Da e per il Messico. A scoperchiare il vaso di pandora e a far sì che il Parlamento Usa sia corso ai ripari, fu, circa un mese fa, l’ambasciatore messicano negli Stati Uniti, Arturo Sarukhán, il quale denunciò che il 90 percento delle armi utilizzate dai cartelli della droga messicani provengono dagli Usa. Una diretta conseguenza del fatto che la legge che regolava la vendita di armi di assalto e semiautomatiche è decaduta nel 2004, per la pressione, guarda caso, del Partito Repubblicano e di organizzazioni come l’Associazione nazioanel del Rifle. E se si pensa che, in Messico, soltanto tra il 2008 e il 2009, sono morti ammazzati per la violenza legata al narcotraffico almeno settemila persone, tutto è più chiaro. Come è chiara la caotica rivalità tra mercato legale e mercato illegale delle armi.
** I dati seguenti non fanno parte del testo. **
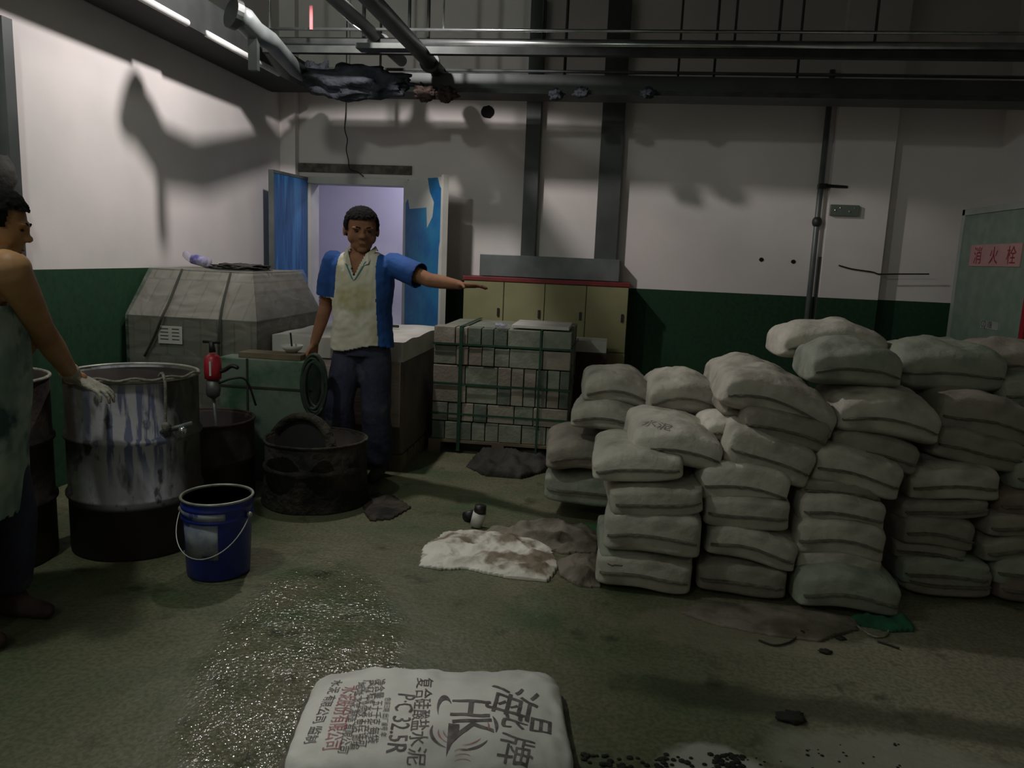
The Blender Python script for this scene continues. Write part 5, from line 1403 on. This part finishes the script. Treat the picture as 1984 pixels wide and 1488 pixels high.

Sì perché, a prima vista, questa battaglia, l’ennesima, contro il traffico di armi illegali potrebbe anche sembrare una buona notizia per chi sogna un mondo senza guerre, ma se si guarda un po’ più attentamente la speranza inizia a sfumare. Perché, va bene il no all’illegalità, ma restano le armi vendute regolarmente, e sono tante. Questo mercato è stato e resta fra i più redditizi dell’economia globale. Quindi qualcosa resta stonato e il dubbio rimane: tanta veemenza nel combattere l’illegalità in questo campo non sarà dettata dal fatto che il traffico clandestino di armi fa troppa concorrenza al mercato di armi con tanto di fattura?